## [THE TASK]
Return all of the data exactly as given.

====================

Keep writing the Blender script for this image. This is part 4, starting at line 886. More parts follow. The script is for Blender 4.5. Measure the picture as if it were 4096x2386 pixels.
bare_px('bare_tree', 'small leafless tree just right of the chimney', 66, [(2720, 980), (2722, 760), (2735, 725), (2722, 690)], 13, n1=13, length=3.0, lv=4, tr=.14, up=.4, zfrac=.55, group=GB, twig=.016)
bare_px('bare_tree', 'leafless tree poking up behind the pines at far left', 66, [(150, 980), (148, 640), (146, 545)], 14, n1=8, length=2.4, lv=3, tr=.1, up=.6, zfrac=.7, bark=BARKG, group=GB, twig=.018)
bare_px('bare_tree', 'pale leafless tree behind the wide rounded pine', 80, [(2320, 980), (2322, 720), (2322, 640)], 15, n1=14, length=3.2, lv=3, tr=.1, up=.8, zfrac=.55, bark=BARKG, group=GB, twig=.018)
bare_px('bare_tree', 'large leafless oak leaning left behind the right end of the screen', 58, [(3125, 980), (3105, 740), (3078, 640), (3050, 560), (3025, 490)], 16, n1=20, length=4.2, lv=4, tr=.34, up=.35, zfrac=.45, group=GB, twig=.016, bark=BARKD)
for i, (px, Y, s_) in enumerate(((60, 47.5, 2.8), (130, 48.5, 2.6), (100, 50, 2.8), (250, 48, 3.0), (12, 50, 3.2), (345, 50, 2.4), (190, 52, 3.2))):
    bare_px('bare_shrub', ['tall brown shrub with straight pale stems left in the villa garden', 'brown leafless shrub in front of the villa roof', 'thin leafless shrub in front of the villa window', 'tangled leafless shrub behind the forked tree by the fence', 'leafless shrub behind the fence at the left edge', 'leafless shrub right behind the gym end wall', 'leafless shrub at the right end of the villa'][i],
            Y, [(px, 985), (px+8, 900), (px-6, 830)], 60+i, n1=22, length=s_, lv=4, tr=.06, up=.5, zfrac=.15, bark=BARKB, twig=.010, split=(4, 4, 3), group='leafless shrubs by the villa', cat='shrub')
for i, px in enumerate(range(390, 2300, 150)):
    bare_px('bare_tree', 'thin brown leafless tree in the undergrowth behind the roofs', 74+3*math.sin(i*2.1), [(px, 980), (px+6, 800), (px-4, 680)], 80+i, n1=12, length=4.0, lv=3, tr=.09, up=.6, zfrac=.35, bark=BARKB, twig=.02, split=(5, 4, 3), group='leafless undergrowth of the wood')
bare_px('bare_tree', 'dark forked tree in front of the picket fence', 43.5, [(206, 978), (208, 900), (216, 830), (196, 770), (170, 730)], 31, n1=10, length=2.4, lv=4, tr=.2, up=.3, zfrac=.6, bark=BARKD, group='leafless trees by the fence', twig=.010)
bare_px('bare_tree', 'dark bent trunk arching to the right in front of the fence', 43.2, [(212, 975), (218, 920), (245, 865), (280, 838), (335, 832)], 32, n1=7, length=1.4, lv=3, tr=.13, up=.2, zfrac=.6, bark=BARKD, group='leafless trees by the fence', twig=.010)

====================

## [RESPONSE TO THE EXERCISE]
Keep writing the Blender script for this image. This is part 4, starting at line 886. More parts follow. The script is for Blender 4.5. Measure the picture as if it were 4096x2386 pixels.
bare_px('bare_tree', 'small leafless tree just right of the chimney', 66, [(2720, 980), (2722, 760), (2735, 725), (2722, 690)], 13, n1=13, length=3.0, lv=4, tr=.14, up=.4, zfrac=.55, group=GB, twig=.016)
bare_px('bare_tree', 'leafless tree poking up behind the pines at far left', 66, [(150, 980), (148, 640), (146, 545)], 14, n1=8, length=2.4, lv=3, tr=.1, up=.6, zfrac=.7, bark=BARKG, group=GB, twig=.018)
bare_px('bare_tree', 'pale leafless tree behind the wide rounded pine', 80, [(2320, 980), (2322, 720), (2322, 640)], 15, n1=14, length=3.2, lv=3, tr=.1, up=.8, zfrac=.55, bark=BARKG, group=GB, twig=.018)
bare_px('bare_tree', 'large leafless oak leaning left behind the right end of the screen', 58, [(3125, 980), (3105, 740), (3078, 640), (3050, 560), (3025, 490)], 16, n1=20, length=4.2, lv=4, tr=.34, up=.35, zfrac=.45, group=GB, twig=.016, bark=BARKD)
for i, (px, Y, s_) in enumerate(((60, 47.5, 2.8), (130, 48.5, 2.6), (100, 50, 2.8), (250, 48, 3.0), (12, 50, 3.2), (345, 50, 2.4), (190, 52, 3.2))):
    bare_px('bare_shrub', ['tall brown shrub with straight pale stems left in the villa garden', 'brown leafless shrub in front of the villa roof', 'thin leafless shrub in front of the villa window', 'tangled leafless shrub behind the forked tree by the fence', 'leafless shrub behind the fence at the left edge', 'leafless shrub right behind the gym end wall', 'leafless shrub at the right end of the villa'][i],
            Y, [(px, 985), (px+8, 900), (px-6, 830)], 60+i, n1=22, length=s_, lv=4, tr=.06, up=.5, zfrac=.15, bark=BARKB, twig=.010, split=(4, 4, 3), group='leafless shrubs by the villa', cat='shrub')
for i, px in enumerate(range(390, 2300, 150)):
    bare_px('bare_tree', 'thin brown leafless tree in the undergrowth behind the roofs', 74+3*math.sin(i*2.1), [(px, 980), (px+6, 800), (px-4, 680)], 80+i, n1=12, length=4.0, lv=3, tr=.09, up=.6, zfrac=.35, bark=BARKB, twig=.02, split=(5, 4, 3), group='leafless undergrowth of the wood')
bare_px('bare_tree', 'dark forked tree in front of the picket fence', 43.5, [(206, 978), (208, 900), (216, 830), (196, 770), (170, 730)], 31, n1=10, length=2.4, lv=4, tr=.2, up=.3, zfrac=.6, bark=BARKD, group='leafless trees by the fence', twig=.010)
bare_px('bare_tree', 'dark bent trunk arching to the right in front of the fence', 43.2, [(212, 975), (218, 920), (245, 865), (280, 838), (335, 832)], 32, n1=7, length=1.4, lv=3, tr=.13, up=.2, zfrac=.6, bark=BARKD, group='leafless trees by the fence', twig=.010)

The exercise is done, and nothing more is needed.